• _Task_
Carry none of the pictures over; write out the complete data exactly.

[start]

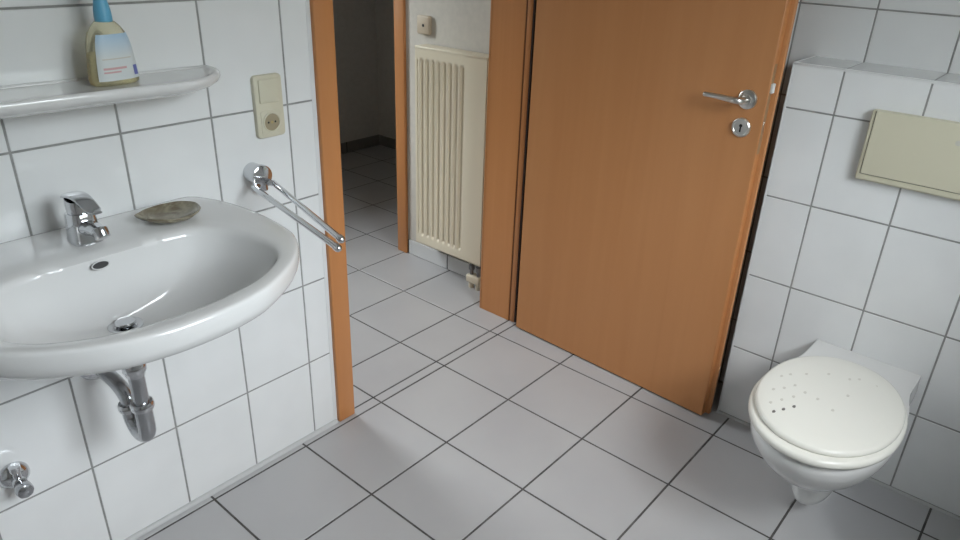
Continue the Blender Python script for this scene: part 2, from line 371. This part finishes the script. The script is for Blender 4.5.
# overflow opening in the back slope of the bowl
ov = MB(); ovn = Vector((0, -1, .35)).normalized()
ov.lathe([(0, .0008), (.0098, .0008), (.0105, -.003)], (CX - .012, -.1905, .8235), ovn, 28, 1.45, .62); ov.build('overflow_hole', M['dark'], sink)
ov = MB()
oc = Vector((CX - .012, -.1905, .8235)); ax_ = Vector((1, 0, 0)); ay_ = ovn.cross(ax_)
ring = [oc + ovn * .0008 + ax_ * 1.45 * .0108 * math.cos(t) + ay_ * .62 * .0118 * math.sin(t) for t in [2 * PI * i / 32 for i in range(33)]]
ov.tube(ring, .0012, 8, False); ov.build('overflow_rim', M['ceramic'], sink)

# ------------------------------------------------------------------ faucet
FY = -.107
fa = thing('faucet', 'chrome single-lever mixer tap standing on the washbasin back ledge', 'faucet', (CX, FY, .846))
def sup(cx, cy, rx, ry, z, e=2.6, n=32, tilt=0.0):
    out = []
    for i in range(n):
        t = 2 * PI * i / n; c, s_ = math.cos(t), math.sin(t)
        x = math.copysign(abs(c) ** (2 / e), c) * rx; y = math.copysign(abs(s_) ** (2 / e), s_) * ry
        out.append(Vector((cx + x, cy + y, z + tilt * y)))
    return out
q = MB(); q.rings([sup(CX, FY, .0270, .031, .8455, 3.6), sup(CX, FY, .0270, .031, .850, 3.6), sup(CX, FY, .0255, .0295, .856, 3.6), sup(CX, FY, .0250, .0285, .880, 3.4), sup(CX, FY, .0235, .0265, .899, 3.2, tilt=-.10), sup(CX, FY, .0220, .0250, .9025, 3.2, tilt=-.10)]); q.build('faucet_body', M['chrome'], fa)
q = MB(); q.tube(catmull([(CX, FY - .012, .874), (CX, FY - .035, .880), (CX, FY - .060, .884), (CX, FY - .082, .884)], 4), [.0175] * 5 + [.0155] * 4 + [.0145] * 4, 20, flat=.8); q.build('spout', M['chrome'], fa)
q = MB(); q.lathe([(.0, -.001), (.0115, .0), (.0135, .002), (.0135, .018), (.012, .020), (.0, .0185)], (CX, FY - .080, .893), (0, -.65, -1), 28); q.build('aerator', M['chrome'], fa)
q = MB(); q.rings([sup(CX, FY, .0195, .0215, .9015, 2.6, tilt=-.10), sup(CX, FY + .002, .0200, .0220, .918, 2.6, tilt=.08), sup(CX, FY + .003, .0185, .0205, .928, 2.6, tilt=.10)]); q.build('cartridge_neck', M['chrome'], fa)
q = MB()
lev = []
for t in [i / 16 for i in range(17)]:
    y = FY + .030 - .116 * t; z = .926 + .012 * math.sin(min(1.0, .10 + t) * PI * .95) - .004 * t * t
    wd_ = .0200 * (1 - .36 * t); th = .0056 - .0030 * t
    if t == 0: wd_, th = .015, .004
    if t > .93: wd_ *= .72
    lev.append([Vector((CX + wd_ * math.copysign(abs(math.cos(a)) ** .75, math.cos(a)), y, z + th * math.sin(a))) for a in [2 * PI * i / 24 for i in range(24)]])
q.rings(lev); q.build('lever', M['chrome'], fa, 50)
q = MB(); q.lathe([(0, .8455), (.006, .8455), (.0062, .848), (.0028, .8485), (.0025, .878), (.0045, .879), (.0048, .884), (.0035, .888), (0, .889)], (CX, FY + .042, 0), (0, 0, 1), 14); q.build('waste_rod', M['chrome'], fa)

# ------------------------------------------------------------------ soap dish
sd = MB(); dc = Vector((0.2500, -0.1220, 0)); rr = []
for k, (sc, z) in enumerate(((.25, .8462), (.38, .8464), (.62, .8490), (.84, .8545), (.97, .8610), (1.0, .8645), (.985, .8655), (.93, .8635), (.80, .8590), (.55, .8535), (.25, .8515), (.02, .851))):
    rg = []
    for i in range(64):
        a = 2 * PI * i / 64; tip = math.exp(-((a - 2.75) / .22) ** 2)
        e = 1 + .04 * math.cos(2 * a + .6) + .010 * math.sin(9 * a) + .13 * tip
        x = .0585 * sc * e * math.cos(a); y = .053 * sc * e * math.sin(a)
        rg.append(dc + Vector((x, y, z + .0016 * sc * math.sin(2 * a + 1))))
    rr.append(rg)
sd.rings(rr); tag(sd.build('soap_dish', M['shell'], None, 70), 'shallow oval mottled brown soap dish on the washbasin ledge', 'soap dish')

# ------------------------------------------------------------------ trap under the basin
tp = thing('sink_trap', 'chrome drain trap under the washbasin running into the wall', 'trap', (CX, -.25, .42))
TY = -.214; BY2 = -.146
q = MB(); q.lathe([(.024, .640), (.024, .6545), (.033, .6555), (.033, .650)], (CX, TY, 0), (0, 0, 1), 28); q.lathe([(.0155, .645), (.0155, .50)], (CX, TY, 0), (0, 0, 1), 28); q.build('tailpiece', M['dullchrome'], tp)
q = MB(); q.lathe([(.016, .583), (.0175, .584), (.0205, .594), (.0225, .597), (.0225, .612), (.0205, .615), (.0205, .640), (.018, .642)], (CX, TY, 0), (0, 0, 1), 28); q.build('slip_nut', M['chrome'], tp)
q = MB()
cyb = (TY + BY2) / 2; rb = (BY2 - TY) / 2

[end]

• _Answer to this task_
Continue the Blender Python script for this scene: part 2, from line 371. This part finishes the script. The script is for Blender 4.5.
# overflow opening in the back slope of the bowl
ov = MB(); ovn = Vector((0, -1, .35)).normalized()
ov.lathe([(0, .0008), (.0098, .0008), (.0105, -.003)], (CX - .012, -.1905, .8235), ovn, 28, 1.45, .62); ov.build('overflow_hole', M['dark'], sink)
ov = MB()
oc = Vector((CX - .012, -.1905, .8235)); ax_ = Vector((1, 0, 0)); ay_ = ovn.cross(ax_)
ring = [oc + ovn * .0008 + ax_ * 1.45 * .0108 * math.cos(t) + ay_ * .62 * .0118 * math.sin(t) for t in [2 * PI * i / 32 for i in range(33)]]
ov.tube(ring, .0012, 8, False); ov.build('overflow_rim', M['ceramic'], sink)

# ------------------------------------------------------------------ faucet
FY = -.107
fa = thing('faucet', 'chrome single-lever mixer tap standing on the washbasin back ledge', 'faucet', (CX, FY, .846))
def sup(cx, cy, rx, ry, z, e=2.6, n=32, tilt=0.0):
    out = []
    for i in range(n):
        t = 2 * PI * i / n; c, s_ = math.cos(t), math.sin(t)
        x = math.copysign(abs(c) ** (2 / e), c) * rx; y = math.copysign(abs(s_) ** (2 / e), s_) * ry
        out.append(Vector((cx + x, cy + y, z + tilt * y)))
    return out
q = MB(); q.rings([sup(CX, FY, .0270, .031, .8455, 3.6), sup(CX, FY, .0270, .031, .850, 3.6), sup(CX, FY, .0255, .0295, .856, 3.6), sup(CX, FY, .0250, .0285, .880, 3.4), sup(CX, FY, .0235, .0265, .899, 3.2, tilt=-.10), sup(CX, FY, .0220, .0250, .9025, 3.2, tilt=-.10)]); q.build('faucet_body', M['chrome'], fa)
q = MB(); q.tube(catmull([(CX, FY - .012, .874), (CX, FY - .035, .880), (CX, FY - .060, .884), (CX, FY - .082, .884)], 4), [.0175] * 5 + [.0155] * 4 + [.0145] * 4, 20, flat=.8); q.build('spout', M['chrome'], fa)
q = MB(); q.lathe([(.0, -.001), (.0115, .0), (.0135, .002), (.0135, .018), (.012, .020), (.0, .0185)], (CX, FY - .080, .893), (0, -.65, -1), 28); q.build('aerator', M['chrome'], fa)
q = MB(); q.rings([sup(CX, FY, .0195, .0215, .9015, 2.6, tilt=-.10), sup(CX, FY + .002, .0200, .0220, .918, 2.6, tilt=.08), sup(CX, FY + .003, .0185, .0205, .928, 2.6, tilt=.10)]); q.build('cartridge_neck', M['chrome'], fa)
q = MB()
lev = []
for t in [i / 16 for i in range(17)]:
    y = FY + .030 - .116 * t; z = .926 + .012 * math.sin(min(1.0, .10 + t) * PI * .95) - .004 * t * t
    wd_ = .0200 * (1 - .36 * t); th = .0056 - .0030 * t
    if t == 0: wd_, th = .015, .004
    if t > .93: wd_ *= .72
    lev.append([Vector((CX + wd_ * math.copysign(abs(math.cos(a)) ** .75, math.cos(a)), y, z + th * math.sin(a))) for a in [2 * PI * i / 24 for i in range(24)]])
q.rings(lev); q.build('lever', M['chrome'], fa, 50)
q = MB(); q.lathe([(0, .8455), (.006, .8455), (.0062, .848), (.0028, .8485), (.0025, .878), (.0045, .879), (.0048, .884), (.0035, .888), (0, .889)], (CX, FY + .042, 0), (0, 0, 1), 14); q.build('waste_rod', M['chrome'], fa)

# ------------------------------------------------------------------ soap dish
sd = MB(); dc = Vector((0.2500, -0.1220, 0)); rr = []
for k, (sc, z) in enumerate(((.25, .8462), (.38, .8464), (.62, .8490), (.84, .8545), (.97, .8610), (1.0, .8645), (.985, .8655), (.93, .8635), (.80, .8590), (.55, .8535), (.25, .8515), (.02, .851))):
    rg = []
    for i in range(64):
        a = 2 * PI * i / 64; tip = math.exp(-((a - 2.75) / .22) ** 2)
        e = 1 + .04 * math.cos(2 * a + .6) + .010 * math.sin(9 * a) + .13 * tip
        x = .0585 * sc * e * math.cos(a); y = .053 * sc * e * math.sin(a)
        rg.append(dc + Vector((x, y, z + .0016 * sc * math.sin(2 * a + 1))))
    rr.append(rg)
sd.rings(rr); tag(sd.build('soap_dish', M['shell'], None, 70), 'shallow oval mottled brown soap dish on the washbasin ledge', 'soap dish')

# ------------------------------------------------------------------ trap under the basin
tp = thing('sink_trap', 'chrome drain trap under the washbasin running into the wall', 'trap', (CX, -.25, .42))
TY = -.214; BY2 = -.146
q = MB(); q.lathe([(.024, .640), (.024, .6545), (.033, .6555), (.033, .650)], (CX, TY, 0), (0, 0, 1), 28); q.lathe([(.0155, .645), (.0155, .50)], (CX, TY, 0), (0, 0, 1), 28); q.build('tailpiece', M['dullchrome'], tp)
q = MB(); q.lathe([(.016, .583), (.0175, .584), (.0205, .594), (.0225, .597), (.0225, .612), (.0205, .615), (.0205, .640), (.018, .642)], (CX, TY, 0), (0, 0, 1), 28); q.build('slip_nut', M['chrome'], tp)
q = MB()
cyb = (TY + BY2) / 2; rb = (BY2 - TY) / 2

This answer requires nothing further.